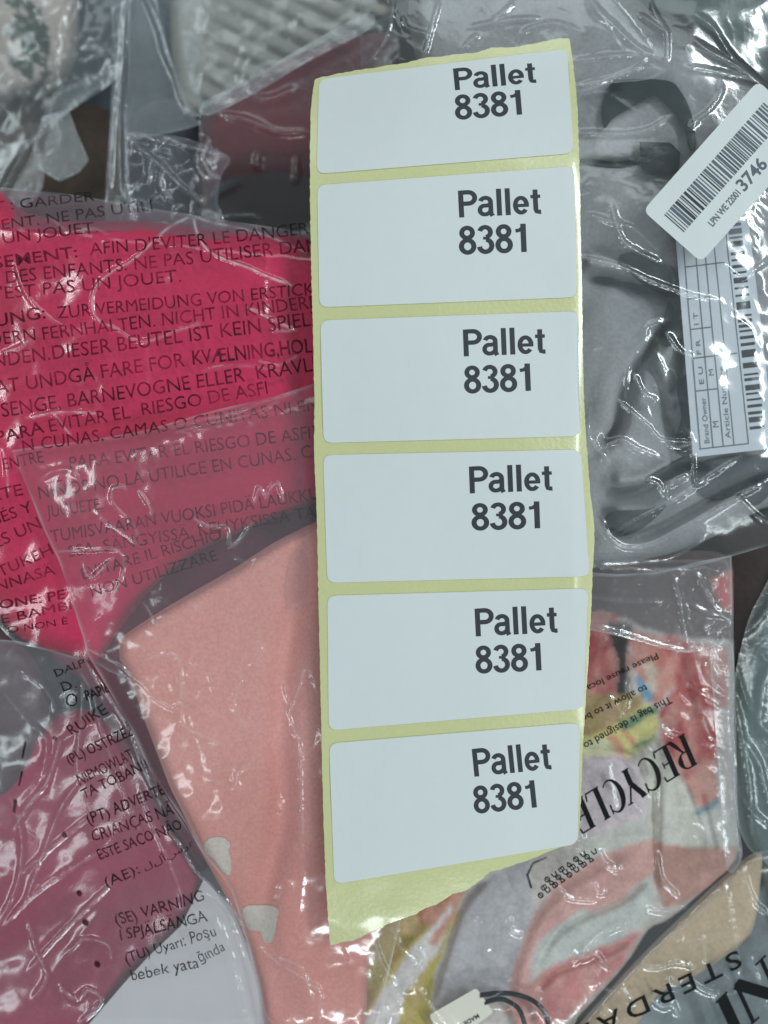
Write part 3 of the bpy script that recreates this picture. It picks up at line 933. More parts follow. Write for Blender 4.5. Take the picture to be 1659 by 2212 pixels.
# white size ticket inside the bag
zt = lambda x, y: -3.2 + 0.0012 * (x - 1560) + 0.15 * fbm(x, y, 150, 37)
ticket = thing('size_ticket', 'white size ticket with ruled table and long barcode inside the grey bag', 'ticket', (1570, 730, -3))
TQ = [(1455, 455), (1612, 435), (1676, 968), (1497, 988)]
card = slab('card', round_quad(TQ, 10), zt, 0.25, plain_mat('ticket_paper', C(178, 196, 206), 0.5, 0.3, 0.03, 500), ticket, 10)


def tk(a, b):      # a: 0 bottom .. 1 top, b: 0 left .. 1 right
    tl, tr, br, bl = [np.array(p, float) for p in TQ]
    return tuple(bl * (1 - a) * (1 - b) + br * (1 - a) * b + tl * a * (1 - b) + tr * a * b)


zc = lambda x, y: zt(x, y) + 0.25


def bar(parent, name, a0, a1, b0, b1, mat, f=tk, zf=zc, eps=0.06):
    q = [f(a0, b0), f(a0, b1), f(a1, b1), f(a1, b0)]
    V = [];
    n = 6
    for i in range(n + 1):
        for j in range(2):
            t = i / n
            p = (np.array(q[0]) * (1 - t) + np.array(q[1]) * t) * (1 - j) + (np.array(q[3]) * (1 - t) + np.array(q[2]) * t) * j
            V.append(p)
    V = np.array(V)
    F = [(2 * i, 2 * i + 2, 2 * i + 3, 2 * i + 1) for i in range(n)]
    return link(name, world(V[:, 0], V[:, 1], zf(V[:, 0], V[:, 1]) + eps), F, mat, parent, False)


for a, b0, b1 in ((0.028, .085, .68), (0.262, .09, .37), (0.395, .09, .66), (0.512, .09, .36), (0.635, .09, .35), (0.765, .09, .62), (0.885, .09, .35)):
    bar(card, 'ruled_line', a, a + 0.005, b0, b1, M_INKG)
for b, a0, a1 in ((.09, .03, .95), (.245, .03, .95), (.37, .03, .95), (.50, .03, .95), (.675, .03, .95)):
    bar(card, 'ruled_line', a0, a1, b, b + .012, M_INKG, eps=0.09)
br = np.random.RandomState(3)
a = 0.085
while a < 0.97:
    wdt = br.choice([0.008, 0.012, 0.022, 0.030], p=[.35, .3, .2, .15])
    bar(card, 'barcode_bar', a, min(a + wdt, .975), .715, .895, M_INK if a < 0.85 else M_INKG)
    a += wdt + br.choice([0.010, 0.016, 0.022])
for body, a0, a1, b, c in (('Brand Owner', .05, .235, .215, 11), ('M', .11, .135, .345, 13), ('Article Number', .06, .35, .475, 11), ('E U', .29, .36, .21, 10), ('M', .32, .345, .34, 10), ('F R', .41, .47, .21, 10), ('I T', .53, .58, .21, 10)):
    text(card, 'lettering', body, tk(a0, b), tk(a1, b), c, zc, M_INKG, eps=0.1)

# angled barcode sticker on top of the bag
SA = np.array([1389., 455.]); su = np.array([.664, -.749]); sv = np.array([.749, .664])


def st(u, v):
    return tuple(SA + su * u + sv * v)


def z_stk(x, y):
    return 2.6 - 4.0 * sstep(1600, 1760, x) + 0.2 * fbm(x, y, 160, 43)


sticker = thing('barcode_sticker', 'white barcode sticker numbered 3746 stuck at an angle on the grey bag', 'sticker', (1560, 370, 2))
spaper = slab('paper', round_quad([st(0, 0), st(374, 0), st(374, 168), st(0, 168)], 16), z_stk, 0.10, M_PAPER, sticker, 7)
zs = lambda x, y: z_stk(x, y) + 0.10
u = 24.0
br = np.random.RandomState(11)
M_INKM = plain_mat('sticker_ink', (0.12, 0.14, 0.17), 0.6, 0.3)
while u < 345:
    wdt = br.choice([2.2, 3.4, 5.0, 6.5], p=[.35, .3, .2, .15])
    bar(spaper, 'barcode_bar', u, u + wdt, 40, 97, M_INKM if br.rand() > .2 else M_INK, st, zs)
    u += wdt + br.choice([2.0, 3.2, 4.6])
text(spaper, 'lettering', 'LPN WE 22001', st(74, 136), st(168, 134), 15, zs, M_INKG, 0.02, eps=0.06)
text(spaper, 'lettering', '3746', st(176, 137), st(253, 137), 28, zs, M_INKM, 0.02, eps=0.06)

GF = smooth([(778, -60), (778, 60), (782, 200), (800, 330), (1000, 700), (1120, 1150), (1230, 1245)], 4) + smooth([(1283, 1244), (1340, 1245), (1420, 1236), (1500, 1224), (1600, 1196), (1720, 1160)], 4) + [(1720, -60)]
gf_cre = [
    (smooth([(1240, 132), (1290, 125), (1340, 120), (1380, 118)]), 0.7, 6, 0.55),
    (smooth([(1245, 188), (1280, 180), (1330, 168), (1380, 145), (1400, 110)]), 0.7, 6, 0.5),
    (smooth([(1245, 286), (1290, 288), (1340, 290), (1400, 280), (1450, 250)]), 0.7, 6, 0.5),
    (smooth([(1270, 5), (1330, 60), (1380, 105), (1430, 125)]), 0.7, 10, 0.35),
    (smooth([(1405, 0), (1415, 30), (1440, 72), (1440, 140)]), 0.6, 6, 0.45),
    (smooth([(1380, 30), (1410, 50), (1440, 70)]), 0.6, 6, 0.35),
    (smooth([(1480, 145), (1520, 150), (1570, 160), (1620, 172), (1640, 178)]), 0.8, 6, 0.75),
    (smooth([(1505, 90), (1530, 110), (1570, 130), (1600, 150), (1632, 172)]), 0.8, 8, 0.65),
    (smooth([(1500, 30), (1540, 60), (1580, 120), (1659, 200)]), 0.5, 8, 0.2),
    (smooth([(1495, 265), (1530, 240), (1555, 205), (1558, 180)]), 0.6, 6, 0.4),
    (smooth([(1490, 280), (1500, 268), (1502, 262)]), 0.6, 8, 0.5),
    (smooth([(1257, 556), (1300, 565), (1345, 578), (1390, 600), (1440, 620), (1500, 640), (1560, 650)]), 0.8, 6, 0.65),
    (smooth([(1262, 460), (1320, 480), (1370, 495), (1420, 540)]), 0.6, 8, 0.4),
    (smooth([(1320, 440), (1330, 480), (1345, 520), (1380, 545), (1430, 568)]), 0.7, 7, 0.5),
    (smooth([(1330, 860), (1370, 895), (1400, 920), (1430, 950), (1495, 955)]), 0.7, 5, 0.55),
    (smooth([(1440, 960), (1470, 965), (1500, 955)]), 0.9, 8, 0.7),
    (smooth([(1440, 690), (1400, 705), (1390, 740), (1360, 780), (1350, 860)]), 0.5, 8, 0.3),
    (smooth([(1440, 720), (1470, 760), (1500, 770)]), 0.7, 7, 0.5),
    (smooth([(1370, 810), (1390, 850), (1420, 865)]), 0.7, 7, 0.5),
    (smooth([(1275, 880), (1270, 930), (1280, 960), (1320, 1000)]), 0.7, 7, 0.5),
    (smooth([(1300, 970), (1340, 950), (1380, 970), (1430, 990)]), 0.6, 7, 0.35),
    (smooth([(1390, 1035), (1420, 1045), (1440, 1075), (1445, 1050), (1490, 1025)]), 0.8, 7, 0.5),
    (smooth([(1490, 930), (1497, 1000), (1500, 1042), (1530, 1040)]), 0.6, 4, 0.35),
    (smooth([(1283, 1090), (1300, 1120), (1316, 1160), (1350, 1182), (1400, 1178), (1460, 1150), (1540, 1105), (1600, 1070), (1659, 1040)]), 0.8, 6, 0.35),
    (smooth([(1320, 1155), (1380, 1120), (1460, 1080), (1530, 1030), (1600, 985)]), 0.6, 6, 0.25),
    (smooth([(1440, 1210), (1500, 1180), (1520, 1160)]), 0.6, 6, 0.4),
    (smooth([(1590, 1070), (1630, 1110), (1659, 1130)]), 0.6, 6, 0.3),
    (smooth([(850, 0), (845, 40), (830, 90), (800, 130)]), 0.6, 6, 0.4),
    (smooth([(950, 0), (935, 50), (925, 90), (915, 122)]), 0.7, 6, 0.5),
    (smooth([(870, 30), (880, 60), (930, 75)]), 0.5, 6, 0.25),
    (smooth([(1010, 60), (1060, 50), (1110, 42), (1170, 40)]), 0.6, 6, 0.45),
    (smooth([(1060, 45), (1090, 25), (1110, 5)]), 0.6, 6, 0.4),
    (smooth([(1000, 105), (1020, 85), (1035, 75)]), 0.7, 7, 0.5),
    (smooth([(1120, 80), (1150, 60), (1200, 50), (1260, 70)]), 0.6, 6, 0.35),
    (smooth([(1560, 570), (1600, 600), (1659, 560)]), 0.6, 6, 0.35),
]
gf_m = lambda x, y: 0.35 + 0.65 * sstep(330, 430, y) * sstep(1040, 980, y) + 0.25 * sstep(1180, 1000, x)
film_grey = Film(lambda x, y: -1.2 - 1.5 * sstep(500, 200, y) * sstep(1500, 1300, x) + 0.6 * fbm(x, y, 300, 47) - 3.0 * np.exp(-(seg_dist(x, y, GF, True)[0] / 25.0)) - 1.5 * sstep(1330, 1240, x), (('r', 110, 0.6, 91, 0.5, 1.5), ('r', 50, 0.25, 92, 0.3, 1.4), ('r', 26, 0.12, 94, 1.0, 1.5), ('n', 120, 0.4, 93, 0, 1)), gf_cre, GF, 0.4, 4, gf_m)
bagD = thing('plastic_bag', 'heavily crinkled shiny clear bag over the slate grey garment, right of the strip', 'plastic bag', (1400, 600, -8))
sheet('film', GF, film_grey.z, 3.1, film_mat('grey_bag_film', 0.06, hazecol=(0.68, 0.74, 0.76), rough=0.08, bump=0.06, bscale=260, gl=1.15), bagD, film_grey.white)

for pl, cr in (([(1262, -20), (1310, -20), (1380, 55), (1428, 128), (1392, 116), (1345, 108), (1318, 60)], 0.4), ([(1480, 100), (1520, 108), (1600, 150), (1634, 176), (1560, 160), (1500, 150)], 0.3), ([(1244, 180), (1300, 172), (1370, 145), (1440, 150), (1400, 172), (1320, 180), (1246, 200)], 0.2)):
    ff = Film(film_grey.z, (), [(smooth(pl[:4]), 0.5, 5, 0.5)], pl, 0.4, 4)
    sheet('film_fold', smooth(pl, 3, True), lambda x, y: ff.z(x, y) + 0.25, 3.6, bpy.data.materials['grey_bag_film'], bagD, ff.white)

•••

--- EXERCISE ---
Extract the lines exactly, please: the first line of the listing, the line with "500), ticket, 10)", and every line between them, but no pictures.

--- TASK SOLUTION ---
Write part 3 of the bpy script that recreates this picture. It picks up at line 933. More parts follow. Write for Blender 4.5. Take the picture to be 1659 by 2212 pixels.
# white size ticket inside the bag
zt = lambda x, y: -3.2 + 0.0012 * (x - 1560) + 0.15 * fbm(x, y, 150, 37)
ticket = thing('size_ticket', 'white size ticket with ruled table and long barcode inside the grey bag', 'ticket', (1570, 730, -3))
TQ = [(1455, 455), (1612, 435), (1676, 968), (1497, 988)]
card = slab('card', round_quad(TQ, 10), zt, 0.25, plain_mat('ticket_paper', C(178, 196, 206), 0.5, 0.3, 0.03, 500), ticket, 10)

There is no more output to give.